Thursday, September 30, 2004

The Specialization of Computer Science

I heard the following from a senior economist recently.
A researcher at the beginning of his career has to please others. In order to receive a Ph.D., get a job and eventually tenure, he has to not only produce good research but research of value to others. The researcher might think that once he gets tenure he can do the research he wants, but by that time he has become so specialized it is impossible to change direction.
Looking at economics can give us a glimpse into the near future of computer science as a discipline. Though economics as a field has been around for a very long time, only since the 1950's did economics develop as a rigorous mathematical discipline. This gives economics about a 15-year head start on computer science.

When I started in grad school in the mid-80's, I could follow nearly every talk at the major theory conferences, STOC and FOCS, though I would not have followed any computer science talk which might have been true 10-15 years earlier. These days I can understand the importance of the main results of maybe half of the talks and have actual interest in only a small fraction of these. The growth of specialty conferences such as Complexity, SODA (algorithms), SoCG (Computational Geometry), Crypto, RANDOM/APPROX, COLT (Learning Theory), LICS (Logic in CS), QIP (Quantum) and so on have only increased this divide. We get less and less crossbreeding between these subfields of theory.

On the other hand, some researchers still can and do (with some effort) change research areas in theory and general computer science even after tenure. But in 15 years will we look like economics where a late change in field is difficult to impossible and soon after that like mathematics where it often takes years of graduate school just to understand the major open questions in an area.


  1. As long as P vs. NP remains open, there will be one thing that unites our field.

  2. As long as P vs. NP remains open, there will be one thing that unites our field.Frustration?

  3. This is an interesting idea, Scott. How much of TCS is geared more-or-less directly toward resolving P/NP? Asked another way, if the P/NP Proof From The Book fell to earth tomorrow and was grokked by December, would a grad CS department still consider Theory applications for Autumn 2005? :) And in which subdisciplines?

    Personally, I can say that I am very interested in theory, but I don't think that P=NP or P!=NP would change that at all. Is this true in general, or is it that I do not understand the research correctly and a solution of P/NP would "sweep the rug out from under my feet"?
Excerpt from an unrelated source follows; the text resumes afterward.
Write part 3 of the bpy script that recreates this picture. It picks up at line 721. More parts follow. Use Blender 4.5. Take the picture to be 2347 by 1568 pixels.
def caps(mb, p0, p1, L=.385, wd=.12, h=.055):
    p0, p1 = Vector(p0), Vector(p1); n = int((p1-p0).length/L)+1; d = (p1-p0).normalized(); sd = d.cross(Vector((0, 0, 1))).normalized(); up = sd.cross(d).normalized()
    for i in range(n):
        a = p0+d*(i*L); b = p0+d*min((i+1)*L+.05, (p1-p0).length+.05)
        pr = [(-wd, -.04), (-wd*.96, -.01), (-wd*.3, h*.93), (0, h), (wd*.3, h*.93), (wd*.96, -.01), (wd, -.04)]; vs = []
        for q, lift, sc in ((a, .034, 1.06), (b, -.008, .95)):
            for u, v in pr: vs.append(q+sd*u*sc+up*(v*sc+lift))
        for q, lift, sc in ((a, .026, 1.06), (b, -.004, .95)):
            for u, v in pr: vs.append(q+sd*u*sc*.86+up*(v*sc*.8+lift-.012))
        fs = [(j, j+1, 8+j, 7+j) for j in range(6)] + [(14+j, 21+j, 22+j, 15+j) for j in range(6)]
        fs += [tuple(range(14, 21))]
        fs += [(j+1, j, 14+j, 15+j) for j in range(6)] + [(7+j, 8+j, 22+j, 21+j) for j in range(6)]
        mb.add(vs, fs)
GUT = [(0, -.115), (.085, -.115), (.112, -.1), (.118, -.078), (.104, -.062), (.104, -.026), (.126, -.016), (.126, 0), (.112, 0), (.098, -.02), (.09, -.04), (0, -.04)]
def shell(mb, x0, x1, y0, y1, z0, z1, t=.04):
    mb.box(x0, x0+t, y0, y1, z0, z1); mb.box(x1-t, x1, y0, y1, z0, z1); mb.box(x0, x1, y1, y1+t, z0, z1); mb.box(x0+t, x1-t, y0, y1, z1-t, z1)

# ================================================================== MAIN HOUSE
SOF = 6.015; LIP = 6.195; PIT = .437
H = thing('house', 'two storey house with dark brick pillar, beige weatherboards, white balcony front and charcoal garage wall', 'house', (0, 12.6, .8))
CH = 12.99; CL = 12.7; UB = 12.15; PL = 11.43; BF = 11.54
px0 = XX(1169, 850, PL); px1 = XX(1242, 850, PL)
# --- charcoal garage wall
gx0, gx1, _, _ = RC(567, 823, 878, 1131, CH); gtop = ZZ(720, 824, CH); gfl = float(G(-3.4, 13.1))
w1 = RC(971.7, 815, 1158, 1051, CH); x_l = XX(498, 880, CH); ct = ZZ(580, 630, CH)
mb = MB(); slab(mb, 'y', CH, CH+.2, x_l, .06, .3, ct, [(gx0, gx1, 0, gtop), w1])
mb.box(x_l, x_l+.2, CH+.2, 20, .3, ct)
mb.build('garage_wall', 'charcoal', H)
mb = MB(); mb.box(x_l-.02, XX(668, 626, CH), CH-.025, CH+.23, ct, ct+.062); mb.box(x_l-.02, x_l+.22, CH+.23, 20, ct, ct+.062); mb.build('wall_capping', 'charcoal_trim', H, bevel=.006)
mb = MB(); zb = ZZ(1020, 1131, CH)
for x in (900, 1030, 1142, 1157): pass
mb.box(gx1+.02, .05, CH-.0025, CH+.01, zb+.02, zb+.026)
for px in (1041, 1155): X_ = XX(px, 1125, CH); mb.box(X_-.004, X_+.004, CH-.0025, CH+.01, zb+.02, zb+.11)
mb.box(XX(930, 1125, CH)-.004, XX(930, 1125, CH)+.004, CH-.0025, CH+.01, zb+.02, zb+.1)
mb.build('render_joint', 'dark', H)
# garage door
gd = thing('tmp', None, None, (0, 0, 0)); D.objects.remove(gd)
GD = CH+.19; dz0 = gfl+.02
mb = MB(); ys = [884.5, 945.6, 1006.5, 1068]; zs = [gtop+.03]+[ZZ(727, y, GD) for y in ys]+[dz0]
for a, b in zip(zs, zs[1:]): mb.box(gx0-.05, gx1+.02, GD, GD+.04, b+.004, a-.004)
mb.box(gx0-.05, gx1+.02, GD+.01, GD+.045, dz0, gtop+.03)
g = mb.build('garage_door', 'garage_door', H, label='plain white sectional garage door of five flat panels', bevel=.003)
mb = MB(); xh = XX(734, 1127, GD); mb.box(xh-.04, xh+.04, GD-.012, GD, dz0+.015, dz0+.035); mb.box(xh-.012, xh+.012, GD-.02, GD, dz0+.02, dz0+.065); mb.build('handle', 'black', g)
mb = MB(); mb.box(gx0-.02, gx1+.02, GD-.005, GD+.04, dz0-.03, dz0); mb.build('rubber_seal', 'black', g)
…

    Maybe I am crazy, but I find it very sad to consider that the field would fragment upon finding a formal answer to what _might be_ a pretty meaningless question.

  4. One might say that the unsolved Hilbert's problems unite all of math. But they don't, do they ?

    Although the fragmentation of theory CS is something to be regretted, it is also inevitable, and in a way is a success of individual areas at becoming richer and more advanced in their methods/problems/what have you.

    Isn't this a natural evolution of theory ? we should mourn the passing of an era, but not to the point where we try to reverse the trend.

    Maybe that's why math surveys have become so important. Like in Math, in theory we will have a (mostly) common language, the language of polytime and O() notation, and we will come to rely on surveys and other expository writing to bridge the gaps. It will become harder and harder though to have an impact across disciplines.

    What worried me more is the growing learning curve hump between quantum computing the rest of theory CS. that actually seems like a field with a very different base language...

  5. Always glad to start an argument. It's interesting to compare to recursion theory and set theory, which continued long after the main open problems were solved (by Friedberg and Muchnik in the 50's and Cohen in the 60's respectively). As far as I can tell, today these fields lack the kind of compelling narrative that complexity has, which might be why you see people moving from those fields to complexity but not vice versa. Even though most work in complexity has no direct bearing on P vs. NP, still the problem is there, like eerie background music that infuses every conference and workshop with a hint of the eternal.

    Speaking personally, if the P!=NP Proof From The Book fell to earth, and were already mined to show that NP is not in P/poly, NP is not in BQP, factoring is not in P, etc., I would probably switch fields to the foundations of quantum mechanics, which contains some of the only scientific mysteries deeper than P vs. NP. But as my grandmother might say, "oy gevult, that we should have such problems!"

  6. "As long as P vs. NP remains open, there will be one thing that unites our field." Heh. Spoken like a true blue-blooded member of the STOC/FOCS dynasty.

    Most of the broader theoretical computer science community (SODA/SOCG/ALENEX/LICS/COLT/PODS/WAFR...) has about as much interest in P-vs-NP as any well-educated computer scientist or mathematician. We know what the question means, and we're happy to use it to boggle student minds ("You can win a million dollars by solving Tetris!"), but it has nothing whatsoever to do with our actual research interests. Just like Fermat's Last Theorem, the Poincare conjecture, and the four-color theorem, a huge body of intellectual effort has grown out of P-vs-NP, but by now the majority of that effort is completely unrelated to the original question.

    This is a GOOD thing.

  7. P vs NP is an important problem. May be a very important problem but what's so deep about it?

    A deep problem is one that explains a lot
    of phenomenon in nature. So formulation of NP-Completeness was deep. But, how is P vs NP deep??

    See, if you are getting obsessed by P vs NP its not because it is deep but its because you find it important! You are coming not from the perspective of interest but from your 'ego'. Andrew Wiles solved Fermat's last theorem - in what way
    did it change the field of math? I suspect not. Go with what you find interesting rather then what you consider important...